Dish pins hope on 5G SA as income halves in Q1 2023

Fledgling standalone (SA) 5G operator and digital TV stalwart Dish Network said it was flying “closer to the sun” in a tight credit market during a frank first quarter earnings call.

“I do think we operate pretty conservatively,” Dish chairman Charlie Ergen told analysts on the call. “But I do think the markets had historical great changes in the last year and that certainly has pushed us closer to the sun, but not too close.” he added.

The chairman noted that Dish had a narrow window to perform and execute “and address our capital structure.” It is not a position the company is unfamiliar with, however, he noted.

Dish’s net income dropped dramatically for the quarter. The company reported income of $233 million for the first quarter of 2023. Compared to $433 million for the same quarter a year ago.

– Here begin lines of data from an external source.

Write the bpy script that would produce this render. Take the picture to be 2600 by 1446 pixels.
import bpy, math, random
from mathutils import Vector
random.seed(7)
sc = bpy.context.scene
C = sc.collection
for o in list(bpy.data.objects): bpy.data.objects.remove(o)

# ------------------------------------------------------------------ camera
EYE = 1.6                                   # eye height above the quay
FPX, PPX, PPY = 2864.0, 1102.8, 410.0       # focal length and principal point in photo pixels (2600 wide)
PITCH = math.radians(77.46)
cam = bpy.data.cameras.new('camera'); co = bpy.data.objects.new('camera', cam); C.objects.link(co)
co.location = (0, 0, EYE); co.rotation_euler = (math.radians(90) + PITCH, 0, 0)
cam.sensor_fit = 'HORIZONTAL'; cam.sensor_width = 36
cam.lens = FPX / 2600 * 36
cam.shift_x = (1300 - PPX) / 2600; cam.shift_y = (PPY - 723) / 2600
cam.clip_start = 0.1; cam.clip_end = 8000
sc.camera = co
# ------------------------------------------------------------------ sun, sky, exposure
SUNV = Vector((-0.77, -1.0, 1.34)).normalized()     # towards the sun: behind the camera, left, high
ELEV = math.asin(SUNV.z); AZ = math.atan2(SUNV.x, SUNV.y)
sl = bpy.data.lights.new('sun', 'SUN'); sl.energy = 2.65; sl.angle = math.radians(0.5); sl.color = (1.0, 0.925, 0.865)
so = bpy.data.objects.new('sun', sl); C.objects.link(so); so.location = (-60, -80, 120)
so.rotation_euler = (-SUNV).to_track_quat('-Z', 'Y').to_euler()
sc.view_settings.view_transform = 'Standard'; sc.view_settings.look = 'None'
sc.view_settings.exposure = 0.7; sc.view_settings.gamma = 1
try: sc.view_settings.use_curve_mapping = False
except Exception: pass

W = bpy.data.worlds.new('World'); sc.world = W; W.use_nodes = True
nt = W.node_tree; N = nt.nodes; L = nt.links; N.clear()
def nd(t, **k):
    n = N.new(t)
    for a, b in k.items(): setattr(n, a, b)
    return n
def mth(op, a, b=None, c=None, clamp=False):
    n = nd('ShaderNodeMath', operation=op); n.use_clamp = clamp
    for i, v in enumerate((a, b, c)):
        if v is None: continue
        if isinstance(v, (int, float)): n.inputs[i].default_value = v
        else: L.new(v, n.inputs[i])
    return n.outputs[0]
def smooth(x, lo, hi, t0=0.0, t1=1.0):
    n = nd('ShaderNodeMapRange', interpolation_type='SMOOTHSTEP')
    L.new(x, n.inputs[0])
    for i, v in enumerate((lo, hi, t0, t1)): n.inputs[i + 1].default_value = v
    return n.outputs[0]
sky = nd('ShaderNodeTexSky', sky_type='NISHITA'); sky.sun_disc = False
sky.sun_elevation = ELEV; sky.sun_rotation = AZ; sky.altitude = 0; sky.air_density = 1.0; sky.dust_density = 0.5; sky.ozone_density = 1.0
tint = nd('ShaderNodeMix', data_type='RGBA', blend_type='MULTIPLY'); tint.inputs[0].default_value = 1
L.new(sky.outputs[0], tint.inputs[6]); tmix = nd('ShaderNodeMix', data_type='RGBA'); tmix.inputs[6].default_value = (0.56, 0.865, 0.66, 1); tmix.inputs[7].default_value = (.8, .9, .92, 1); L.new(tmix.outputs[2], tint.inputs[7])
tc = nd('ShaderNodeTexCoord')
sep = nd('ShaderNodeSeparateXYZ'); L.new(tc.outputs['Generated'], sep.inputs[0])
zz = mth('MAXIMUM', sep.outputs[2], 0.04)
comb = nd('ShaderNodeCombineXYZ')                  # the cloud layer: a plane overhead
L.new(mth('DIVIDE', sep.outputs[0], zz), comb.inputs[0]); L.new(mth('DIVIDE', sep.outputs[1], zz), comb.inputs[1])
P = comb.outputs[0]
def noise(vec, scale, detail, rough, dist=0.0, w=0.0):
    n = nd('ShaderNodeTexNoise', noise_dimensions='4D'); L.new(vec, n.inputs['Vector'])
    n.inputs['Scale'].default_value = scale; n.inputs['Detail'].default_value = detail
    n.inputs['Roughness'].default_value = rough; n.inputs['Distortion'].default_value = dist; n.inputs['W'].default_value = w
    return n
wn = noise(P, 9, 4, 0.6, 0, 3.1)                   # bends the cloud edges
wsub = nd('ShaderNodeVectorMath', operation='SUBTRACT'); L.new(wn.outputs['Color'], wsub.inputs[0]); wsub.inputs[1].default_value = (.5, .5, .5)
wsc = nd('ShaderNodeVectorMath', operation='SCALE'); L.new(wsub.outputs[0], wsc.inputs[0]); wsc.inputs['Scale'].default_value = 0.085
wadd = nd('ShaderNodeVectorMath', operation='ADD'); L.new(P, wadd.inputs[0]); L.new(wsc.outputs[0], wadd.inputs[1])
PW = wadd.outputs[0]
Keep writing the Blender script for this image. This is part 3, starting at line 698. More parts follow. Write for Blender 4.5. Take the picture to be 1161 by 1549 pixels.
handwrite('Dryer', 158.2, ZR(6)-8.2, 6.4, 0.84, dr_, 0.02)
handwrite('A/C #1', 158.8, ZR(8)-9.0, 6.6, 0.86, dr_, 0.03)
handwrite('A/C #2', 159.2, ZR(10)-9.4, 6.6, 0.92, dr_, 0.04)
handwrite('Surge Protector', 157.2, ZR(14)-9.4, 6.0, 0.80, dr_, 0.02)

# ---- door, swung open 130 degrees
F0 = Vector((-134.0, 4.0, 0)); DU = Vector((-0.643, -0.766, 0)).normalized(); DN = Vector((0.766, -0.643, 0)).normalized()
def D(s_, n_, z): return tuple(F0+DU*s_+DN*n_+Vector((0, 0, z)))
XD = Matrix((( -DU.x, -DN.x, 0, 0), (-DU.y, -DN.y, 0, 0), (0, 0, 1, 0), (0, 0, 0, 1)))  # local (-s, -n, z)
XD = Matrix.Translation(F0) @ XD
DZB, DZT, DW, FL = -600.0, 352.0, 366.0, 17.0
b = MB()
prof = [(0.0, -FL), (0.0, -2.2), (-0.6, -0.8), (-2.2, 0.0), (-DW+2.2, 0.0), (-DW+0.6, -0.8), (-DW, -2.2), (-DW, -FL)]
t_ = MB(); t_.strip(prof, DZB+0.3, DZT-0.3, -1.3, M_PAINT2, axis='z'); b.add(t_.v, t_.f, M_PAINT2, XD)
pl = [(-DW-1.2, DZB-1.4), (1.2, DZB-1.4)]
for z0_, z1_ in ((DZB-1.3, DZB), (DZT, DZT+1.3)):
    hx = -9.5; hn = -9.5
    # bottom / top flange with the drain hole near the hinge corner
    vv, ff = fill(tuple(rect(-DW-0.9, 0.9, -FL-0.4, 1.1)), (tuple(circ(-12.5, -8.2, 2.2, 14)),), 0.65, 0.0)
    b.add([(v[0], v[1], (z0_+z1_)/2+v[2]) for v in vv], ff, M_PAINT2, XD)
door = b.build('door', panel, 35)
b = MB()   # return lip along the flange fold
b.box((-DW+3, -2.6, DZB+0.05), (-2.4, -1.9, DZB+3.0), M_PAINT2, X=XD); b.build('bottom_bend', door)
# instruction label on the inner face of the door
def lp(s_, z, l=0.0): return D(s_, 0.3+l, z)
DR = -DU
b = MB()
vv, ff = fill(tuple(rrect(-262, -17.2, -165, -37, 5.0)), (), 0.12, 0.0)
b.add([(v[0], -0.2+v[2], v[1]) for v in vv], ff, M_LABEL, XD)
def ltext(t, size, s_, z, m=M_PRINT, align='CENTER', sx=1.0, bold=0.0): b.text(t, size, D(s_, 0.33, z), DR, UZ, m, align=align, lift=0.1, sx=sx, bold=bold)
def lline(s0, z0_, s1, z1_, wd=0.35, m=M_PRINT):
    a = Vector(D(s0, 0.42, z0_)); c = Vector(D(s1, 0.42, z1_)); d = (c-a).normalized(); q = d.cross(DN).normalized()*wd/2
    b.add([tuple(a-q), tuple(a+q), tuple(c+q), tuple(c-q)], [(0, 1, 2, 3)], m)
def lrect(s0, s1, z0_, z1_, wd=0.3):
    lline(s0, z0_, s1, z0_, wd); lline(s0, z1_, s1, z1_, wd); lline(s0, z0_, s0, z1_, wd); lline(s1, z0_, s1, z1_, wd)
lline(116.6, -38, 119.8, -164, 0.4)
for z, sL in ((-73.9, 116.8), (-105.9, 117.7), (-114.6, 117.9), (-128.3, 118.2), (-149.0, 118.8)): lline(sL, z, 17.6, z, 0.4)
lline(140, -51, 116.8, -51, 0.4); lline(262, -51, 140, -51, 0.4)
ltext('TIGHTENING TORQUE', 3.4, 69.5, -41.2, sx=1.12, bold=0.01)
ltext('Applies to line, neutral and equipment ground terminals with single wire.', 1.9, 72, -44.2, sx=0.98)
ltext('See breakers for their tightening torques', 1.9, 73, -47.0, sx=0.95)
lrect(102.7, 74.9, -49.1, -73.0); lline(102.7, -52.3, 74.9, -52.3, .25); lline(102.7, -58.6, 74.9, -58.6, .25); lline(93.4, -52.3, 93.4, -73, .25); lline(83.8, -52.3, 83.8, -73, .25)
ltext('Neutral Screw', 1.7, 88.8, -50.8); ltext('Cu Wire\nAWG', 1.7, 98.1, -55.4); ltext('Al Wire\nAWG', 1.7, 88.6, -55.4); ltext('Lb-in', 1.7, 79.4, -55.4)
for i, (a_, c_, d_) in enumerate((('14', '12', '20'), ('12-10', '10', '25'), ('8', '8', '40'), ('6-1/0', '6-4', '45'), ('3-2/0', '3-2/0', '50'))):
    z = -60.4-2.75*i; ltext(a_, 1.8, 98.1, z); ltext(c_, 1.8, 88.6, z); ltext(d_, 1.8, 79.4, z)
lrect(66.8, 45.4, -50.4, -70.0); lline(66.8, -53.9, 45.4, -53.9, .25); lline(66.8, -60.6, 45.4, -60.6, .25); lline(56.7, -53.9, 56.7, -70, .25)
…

Retail wireless net subscribers, from its prepaid Boost Mobile operation, decreased by approximately 81,000 in the first quarter, compared to a net decrease of 343,000 in the year-ago quarter. The company closed the quarter with 7.91 million retail wireless subscribers.

The new radio hope

Dish is hoping that its cloudified 5G SA postpaid network will start to play into its revenue at some point. Currently, the company is building out the network to support the 70% of the U.S. population coverage total it has told the Federal Communications Commission it will achieve. Executives on the call seemed confident that Dish would meet that deadline.

However, that is only the first step. The company has several devices ready for the network and plans to launch the iPhone in the back half of this year.

Chairman Charlie opined: “Realize that one of things we’ve done is built a network with voice-over-new-radio [a.k.a. 5G voice or VoNR], so we’re the only person in the United States, really in the world other than the Chinese, that does that at scale.” 

VoNR can only be enabled on a pure 5G SA network.

“We haven’t made substantial progress in the enterprise business in terms of announcements but behind the scenes, obviously,” Ergen hinted. He said that companies looking to build 5G private networks can look to the greenfield network of Dish to “build it right.” Whether that means that the corporations build it themselves, use Dish, or use partners like Cisco, Dell or AWS.

“That’s a 2024 event for us,” he added.